Поцветут и отцветут,
Ветер их развеет.
Она друга страстно ждет. . .
Жди его! Но час придет —
Он тебя разлюбит.
Была мною изображена девица, сидящая с довольно грустным видом на фоне весенних одуванчиков. Приходил, конечно, я в восторг от его изобретательности, рисунок-то ведь рисовался раньше, а потом уже "поэт" вдохновлялся. Интересно, что ни одной вещи не было забраковано и принимались с удовольствием.
Наши ученические годы в "Тенишевке" проходили как-то удивительно лучезарно. У Толстого в "Войне и мире" при описании Ростовых сказано, что там царствовала "любовная атмосфера" — вот нечто подобное было и у нас. Потом несколько пар переженились. Билибин на М. Я. Чемберс, Тиморев на Ю. А. Поповой и пр. Я думаю, все участники теперь вспоминают только любовно. Билибин, М. Я. Чемберс, В. Чемберс, Чехонин, Серебрякова, Карев, М. Яковлев, Линдеман, Траубенберг, известный по росписям особняков и "Метрополя" в Москве, Аокенберг, Фалилеев, Эглит (детский писатель) и еще очень многие. У нас был свой оркестр — прототип теперешнего "Сиамского" и едва ли чем уступал ему в искренном живом веселье.

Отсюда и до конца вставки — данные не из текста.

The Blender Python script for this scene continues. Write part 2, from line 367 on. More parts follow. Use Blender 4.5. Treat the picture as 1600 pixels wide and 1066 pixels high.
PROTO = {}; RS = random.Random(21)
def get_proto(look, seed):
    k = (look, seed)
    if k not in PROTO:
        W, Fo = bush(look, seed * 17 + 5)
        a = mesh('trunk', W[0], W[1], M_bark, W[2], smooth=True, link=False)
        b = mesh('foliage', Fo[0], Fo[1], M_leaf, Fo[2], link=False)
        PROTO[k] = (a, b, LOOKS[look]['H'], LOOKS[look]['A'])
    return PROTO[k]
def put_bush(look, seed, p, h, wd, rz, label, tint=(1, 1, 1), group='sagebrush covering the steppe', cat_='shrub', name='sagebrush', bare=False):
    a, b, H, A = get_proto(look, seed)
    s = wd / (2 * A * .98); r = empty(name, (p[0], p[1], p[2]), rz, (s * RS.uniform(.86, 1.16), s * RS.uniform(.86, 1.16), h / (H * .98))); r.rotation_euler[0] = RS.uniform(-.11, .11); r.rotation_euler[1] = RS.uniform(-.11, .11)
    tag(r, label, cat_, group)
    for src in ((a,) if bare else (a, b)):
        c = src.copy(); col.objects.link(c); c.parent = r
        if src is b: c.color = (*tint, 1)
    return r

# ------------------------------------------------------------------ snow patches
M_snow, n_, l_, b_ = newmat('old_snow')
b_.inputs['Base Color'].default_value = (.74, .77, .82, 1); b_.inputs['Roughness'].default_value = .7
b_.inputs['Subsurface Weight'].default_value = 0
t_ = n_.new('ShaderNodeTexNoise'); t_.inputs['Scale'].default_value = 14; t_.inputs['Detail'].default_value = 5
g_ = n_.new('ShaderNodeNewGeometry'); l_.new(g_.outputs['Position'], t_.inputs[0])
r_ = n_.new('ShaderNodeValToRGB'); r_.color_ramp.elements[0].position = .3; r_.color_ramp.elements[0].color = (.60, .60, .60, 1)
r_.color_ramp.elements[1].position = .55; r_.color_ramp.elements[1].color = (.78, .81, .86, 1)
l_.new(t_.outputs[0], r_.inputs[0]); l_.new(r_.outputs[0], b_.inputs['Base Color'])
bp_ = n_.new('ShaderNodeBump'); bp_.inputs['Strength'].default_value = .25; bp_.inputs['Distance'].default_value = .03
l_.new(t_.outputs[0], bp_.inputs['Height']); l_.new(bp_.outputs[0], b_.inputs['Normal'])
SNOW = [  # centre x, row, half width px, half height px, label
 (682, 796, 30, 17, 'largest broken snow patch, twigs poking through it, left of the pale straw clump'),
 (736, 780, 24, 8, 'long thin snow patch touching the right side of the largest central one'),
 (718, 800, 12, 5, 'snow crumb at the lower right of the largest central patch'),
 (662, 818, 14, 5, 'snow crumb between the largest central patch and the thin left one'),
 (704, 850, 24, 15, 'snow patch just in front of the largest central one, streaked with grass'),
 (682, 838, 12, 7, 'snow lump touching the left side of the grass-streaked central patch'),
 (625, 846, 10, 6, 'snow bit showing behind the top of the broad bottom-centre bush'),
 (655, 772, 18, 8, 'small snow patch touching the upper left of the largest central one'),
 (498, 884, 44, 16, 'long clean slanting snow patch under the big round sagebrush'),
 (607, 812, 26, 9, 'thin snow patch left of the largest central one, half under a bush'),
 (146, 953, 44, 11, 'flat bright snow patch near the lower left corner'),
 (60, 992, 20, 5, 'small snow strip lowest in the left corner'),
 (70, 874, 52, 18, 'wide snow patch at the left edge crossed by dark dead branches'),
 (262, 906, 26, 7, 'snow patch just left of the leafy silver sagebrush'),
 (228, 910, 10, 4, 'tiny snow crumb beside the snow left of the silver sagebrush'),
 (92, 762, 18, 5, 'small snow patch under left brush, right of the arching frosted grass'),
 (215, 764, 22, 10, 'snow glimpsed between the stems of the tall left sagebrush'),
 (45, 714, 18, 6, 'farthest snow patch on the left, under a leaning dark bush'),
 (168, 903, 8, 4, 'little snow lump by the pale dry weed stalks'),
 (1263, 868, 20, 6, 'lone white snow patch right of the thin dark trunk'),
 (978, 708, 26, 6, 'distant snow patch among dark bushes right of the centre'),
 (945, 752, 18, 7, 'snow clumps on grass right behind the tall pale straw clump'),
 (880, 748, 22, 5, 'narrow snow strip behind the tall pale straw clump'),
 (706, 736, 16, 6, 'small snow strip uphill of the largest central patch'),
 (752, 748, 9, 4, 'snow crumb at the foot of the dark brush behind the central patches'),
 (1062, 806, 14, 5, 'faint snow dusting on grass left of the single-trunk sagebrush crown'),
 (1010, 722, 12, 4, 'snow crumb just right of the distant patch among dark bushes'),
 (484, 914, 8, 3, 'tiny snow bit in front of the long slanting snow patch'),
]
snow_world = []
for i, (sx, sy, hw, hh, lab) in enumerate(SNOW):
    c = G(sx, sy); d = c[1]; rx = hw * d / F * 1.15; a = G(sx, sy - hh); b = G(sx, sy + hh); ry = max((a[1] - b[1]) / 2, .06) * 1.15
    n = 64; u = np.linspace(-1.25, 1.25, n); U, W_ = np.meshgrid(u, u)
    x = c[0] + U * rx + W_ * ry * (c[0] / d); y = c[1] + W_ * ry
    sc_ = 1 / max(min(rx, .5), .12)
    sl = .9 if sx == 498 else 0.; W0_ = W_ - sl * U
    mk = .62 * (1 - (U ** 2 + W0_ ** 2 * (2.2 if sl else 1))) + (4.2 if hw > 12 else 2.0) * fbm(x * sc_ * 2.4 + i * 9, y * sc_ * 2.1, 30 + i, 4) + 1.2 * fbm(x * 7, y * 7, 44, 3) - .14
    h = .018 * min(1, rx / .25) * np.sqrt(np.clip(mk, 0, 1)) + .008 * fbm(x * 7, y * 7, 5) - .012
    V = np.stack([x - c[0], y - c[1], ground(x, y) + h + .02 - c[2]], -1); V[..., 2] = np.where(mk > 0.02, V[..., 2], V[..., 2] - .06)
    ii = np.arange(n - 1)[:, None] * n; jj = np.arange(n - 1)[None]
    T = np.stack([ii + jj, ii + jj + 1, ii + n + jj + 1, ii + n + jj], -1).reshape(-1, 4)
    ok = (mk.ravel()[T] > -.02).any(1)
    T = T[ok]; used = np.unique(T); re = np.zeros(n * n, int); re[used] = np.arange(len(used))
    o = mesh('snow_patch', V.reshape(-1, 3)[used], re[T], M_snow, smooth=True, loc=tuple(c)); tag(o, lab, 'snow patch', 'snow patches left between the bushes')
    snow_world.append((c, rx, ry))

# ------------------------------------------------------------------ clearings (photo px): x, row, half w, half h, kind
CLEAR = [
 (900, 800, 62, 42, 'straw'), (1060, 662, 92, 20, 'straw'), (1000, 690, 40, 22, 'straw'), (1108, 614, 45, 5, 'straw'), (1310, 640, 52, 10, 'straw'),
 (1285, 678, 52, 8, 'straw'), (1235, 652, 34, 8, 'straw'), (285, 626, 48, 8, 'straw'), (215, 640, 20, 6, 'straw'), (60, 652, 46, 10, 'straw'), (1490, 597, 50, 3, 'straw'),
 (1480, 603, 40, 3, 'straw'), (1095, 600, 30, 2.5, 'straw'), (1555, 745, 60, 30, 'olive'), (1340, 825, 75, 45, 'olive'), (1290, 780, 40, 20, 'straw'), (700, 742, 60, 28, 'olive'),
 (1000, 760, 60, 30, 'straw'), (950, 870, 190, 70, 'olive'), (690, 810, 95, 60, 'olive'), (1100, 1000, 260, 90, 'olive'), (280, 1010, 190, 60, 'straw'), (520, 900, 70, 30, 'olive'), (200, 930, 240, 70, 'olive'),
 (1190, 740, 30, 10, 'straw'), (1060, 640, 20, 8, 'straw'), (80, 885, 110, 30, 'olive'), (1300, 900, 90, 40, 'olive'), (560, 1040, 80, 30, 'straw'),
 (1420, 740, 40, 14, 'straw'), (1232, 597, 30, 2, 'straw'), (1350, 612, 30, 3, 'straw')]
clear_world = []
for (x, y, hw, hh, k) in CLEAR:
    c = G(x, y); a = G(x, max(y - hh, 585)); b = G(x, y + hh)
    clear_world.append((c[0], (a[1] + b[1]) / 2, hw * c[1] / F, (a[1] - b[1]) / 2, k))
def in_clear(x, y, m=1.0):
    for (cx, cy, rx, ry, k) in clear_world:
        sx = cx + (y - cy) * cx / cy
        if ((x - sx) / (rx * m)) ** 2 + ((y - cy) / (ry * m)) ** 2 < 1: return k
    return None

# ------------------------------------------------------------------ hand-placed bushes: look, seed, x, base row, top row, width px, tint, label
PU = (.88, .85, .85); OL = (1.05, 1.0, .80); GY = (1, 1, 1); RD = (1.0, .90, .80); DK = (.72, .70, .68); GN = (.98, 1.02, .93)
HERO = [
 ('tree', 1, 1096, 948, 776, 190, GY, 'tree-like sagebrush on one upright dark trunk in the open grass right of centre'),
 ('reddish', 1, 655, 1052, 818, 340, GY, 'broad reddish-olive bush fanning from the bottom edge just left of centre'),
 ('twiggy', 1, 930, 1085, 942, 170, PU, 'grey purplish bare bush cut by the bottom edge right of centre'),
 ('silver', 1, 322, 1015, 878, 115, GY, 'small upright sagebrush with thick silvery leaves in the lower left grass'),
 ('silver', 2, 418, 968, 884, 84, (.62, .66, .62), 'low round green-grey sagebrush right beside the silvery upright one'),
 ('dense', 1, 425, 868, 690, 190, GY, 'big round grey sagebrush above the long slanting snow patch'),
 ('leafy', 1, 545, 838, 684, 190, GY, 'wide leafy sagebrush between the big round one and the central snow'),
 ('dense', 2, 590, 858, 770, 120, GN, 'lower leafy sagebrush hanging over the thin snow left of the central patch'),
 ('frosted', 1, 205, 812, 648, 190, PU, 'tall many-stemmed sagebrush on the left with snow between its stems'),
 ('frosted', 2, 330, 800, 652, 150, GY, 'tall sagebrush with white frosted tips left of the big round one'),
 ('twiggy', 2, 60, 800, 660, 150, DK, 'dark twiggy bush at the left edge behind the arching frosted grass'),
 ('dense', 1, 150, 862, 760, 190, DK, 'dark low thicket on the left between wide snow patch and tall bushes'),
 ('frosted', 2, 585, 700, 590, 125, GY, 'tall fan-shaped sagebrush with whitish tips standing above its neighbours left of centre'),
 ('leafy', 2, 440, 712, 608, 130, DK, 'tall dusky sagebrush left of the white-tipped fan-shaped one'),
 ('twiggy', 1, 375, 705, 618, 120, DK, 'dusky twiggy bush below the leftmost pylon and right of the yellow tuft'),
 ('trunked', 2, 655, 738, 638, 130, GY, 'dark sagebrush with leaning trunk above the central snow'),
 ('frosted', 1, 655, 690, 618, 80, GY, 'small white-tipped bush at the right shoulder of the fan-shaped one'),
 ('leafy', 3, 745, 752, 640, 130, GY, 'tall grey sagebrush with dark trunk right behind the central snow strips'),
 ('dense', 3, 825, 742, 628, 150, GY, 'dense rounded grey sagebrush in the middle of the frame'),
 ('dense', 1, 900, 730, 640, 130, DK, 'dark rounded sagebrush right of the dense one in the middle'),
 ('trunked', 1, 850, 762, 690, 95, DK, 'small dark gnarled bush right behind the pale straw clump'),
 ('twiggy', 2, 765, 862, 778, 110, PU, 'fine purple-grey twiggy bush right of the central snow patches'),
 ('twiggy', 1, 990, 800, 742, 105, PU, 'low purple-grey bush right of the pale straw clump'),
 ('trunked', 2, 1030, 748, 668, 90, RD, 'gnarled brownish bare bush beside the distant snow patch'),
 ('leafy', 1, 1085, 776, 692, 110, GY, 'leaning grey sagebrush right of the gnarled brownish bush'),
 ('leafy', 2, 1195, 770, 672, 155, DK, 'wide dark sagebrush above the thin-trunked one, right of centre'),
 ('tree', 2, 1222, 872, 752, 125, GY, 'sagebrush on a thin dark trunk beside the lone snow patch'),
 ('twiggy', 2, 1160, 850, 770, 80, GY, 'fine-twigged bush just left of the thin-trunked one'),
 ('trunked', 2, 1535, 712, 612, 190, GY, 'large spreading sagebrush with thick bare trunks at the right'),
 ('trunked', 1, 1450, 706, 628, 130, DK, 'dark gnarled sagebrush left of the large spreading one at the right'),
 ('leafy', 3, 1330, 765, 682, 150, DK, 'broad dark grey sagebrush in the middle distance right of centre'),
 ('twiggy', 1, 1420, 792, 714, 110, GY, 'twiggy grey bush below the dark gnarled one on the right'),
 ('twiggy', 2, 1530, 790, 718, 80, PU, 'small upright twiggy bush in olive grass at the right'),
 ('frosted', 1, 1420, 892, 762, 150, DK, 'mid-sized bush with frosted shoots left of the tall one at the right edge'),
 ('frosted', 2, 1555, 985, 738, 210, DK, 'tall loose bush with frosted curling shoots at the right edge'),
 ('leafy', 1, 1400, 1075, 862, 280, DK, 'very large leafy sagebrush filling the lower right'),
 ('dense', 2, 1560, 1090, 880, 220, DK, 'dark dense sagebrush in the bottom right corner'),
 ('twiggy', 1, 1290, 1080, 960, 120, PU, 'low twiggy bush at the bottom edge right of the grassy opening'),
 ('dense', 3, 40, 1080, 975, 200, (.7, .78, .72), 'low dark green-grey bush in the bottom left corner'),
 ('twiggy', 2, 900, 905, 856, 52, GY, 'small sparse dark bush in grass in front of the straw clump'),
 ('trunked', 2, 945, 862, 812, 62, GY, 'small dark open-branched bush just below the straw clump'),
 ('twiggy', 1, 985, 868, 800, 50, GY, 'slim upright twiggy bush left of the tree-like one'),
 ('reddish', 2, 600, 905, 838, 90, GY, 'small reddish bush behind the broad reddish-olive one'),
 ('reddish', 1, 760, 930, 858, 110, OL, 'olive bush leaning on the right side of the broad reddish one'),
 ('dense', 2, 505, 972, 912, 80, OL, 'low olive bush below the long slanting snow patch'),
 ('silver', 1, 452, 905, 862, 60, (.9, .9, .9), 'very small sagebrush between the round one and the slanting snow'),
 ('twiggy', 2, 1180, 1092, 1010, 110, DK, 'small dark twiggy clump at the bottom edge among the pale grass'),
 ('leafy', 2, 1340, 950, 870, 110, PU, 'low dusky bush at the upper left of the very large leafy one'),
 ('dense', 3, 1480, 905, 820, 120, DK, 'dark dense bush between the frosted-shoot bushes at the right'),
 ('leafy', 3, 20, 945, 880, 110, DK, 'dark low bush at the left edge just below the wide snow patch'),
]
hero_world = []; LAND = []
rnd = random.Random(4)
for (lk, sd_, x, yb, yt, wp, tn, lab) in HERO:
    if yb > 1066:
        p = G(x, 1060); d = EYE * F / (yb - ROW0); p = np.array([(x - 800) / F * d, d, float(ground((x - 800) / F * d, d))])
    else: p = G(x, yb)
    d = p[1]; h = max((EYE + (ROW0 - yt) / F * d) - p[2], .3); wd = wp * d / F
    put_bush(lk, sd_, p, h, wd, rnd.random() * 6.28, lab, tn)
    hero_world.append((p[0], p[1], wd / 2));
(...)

Превосходил!—ведь это молодость играла! Наши знаменитые "пятницы", вечеринки славились среди учащихся и особенно в Академии, но желающих пускали с разбором. Веселились вовсю, раз дело дошло до того, что под нами у самой Тенишевой в ее дворце упала люстра с потолка, значит — это была шарада в картинах и вероятно "землетрясение". Было у нас все, мы были богаче миллиардеров — музыка, живопись, пение, танцы, литература, и все свое. Какие-то неистощимые Крезы молодости! До всего нам было дело, шли бесконечные споры о новой поэзии — сопоставлялись Бальмонт, Брюсов и Пушкин, пламенные головы "испепеливали" последнего и в первых видели новых пророков, тут же декламируя их, но, конечно, главное место в разговорах занимала живопись. Сторонники "Мира искусства", Парижа яростно поносили Академию, по дороге захватывая Репина, некоторые из них, когда появлялся Илья Ефимович, спешно с холстами удирали в маленькую дверку, выходящую на чердак, и ждали там, пока не уйдет Репин. Эта группа заявила, что позор идти в Академию, и действительно никогда не была в ней, забравши власть управления в мастерской, она не распалась и после ее закрытия. По-видимому, до Тенишевой дошли все эти наши передряги, и вот она решила нас выбросить на улицу. Послали депутацию с объявлением, что мы не распадаемся и просим хоть временно дать для первого обзаведения мольбертов и табуреток, но не вняла сиятельная меценатка, мольберты и табуретки, ставшие нам какими-то родными, были потом расхищены. Мы сложились и устроили свою "первую свободную мастерскую" без руководителя. Просуществовали 4—5 лет.
Билибин остался верен Репину, но, по-видимому, был уже отравлен нашей заразой и через полтора года ушел из Академии, не получивши звания.
Перед уходом в Академию, между прочим, Билибин выкинул мальчишескую вещь, он сшил себе длиннополый сюртук, вроде онегинского с огромным воротником. Этим он доставил много веселых минут. Прямые длинные волосы, походка петушком и русский стиль в ампире, конечно, производили пресмешное впечатление. Время было такое — Оскар Уайльд с подсолнухом, а потом и футуристы с раскрашенными физиономиями.
После перехода в Академию Ив[ан] Яковлевич] окончательно тонет в русском стиле. Постепенно первое наивное понимание стиля переходит в крайне серьезное изучение, совершаются поездки на Север, он зарывается выше головы во всевозможные издания по стилю, гравюре по дереву, лубки, набойки — ретроспективизм начинает царствовать. Но знания точно ему служат во вред.
Все больше и больше начинает веять холодком, и становилось уже страшно за чеканный грядущий штамп. Поленова для него была тогда довольно левая, а Малютин отвергался, начинается переход к пониманию стиля 16 и 17 века, первооснова стиля заслоняется Ренессансом. Примитив уже подвергается строгой критике. "Русский дух" окончательно исчез, веяние времени пошло у него по неправильному пути. Вещи все скучнее и однообразнее. На меня лично взятое Билибиным направление производило ужасающее впечатление, если случайно в моей графике появлялся признак его техники — уничтожал немедленно, если кто помнит мои первые работы на выставке Нов[ого] об[щества] художников, то там было почти отрицание линии — для графика ошибка, — были черные и серые пятна. Вот какой страх нагнала на меня техника Ив[ана] Яковлевича.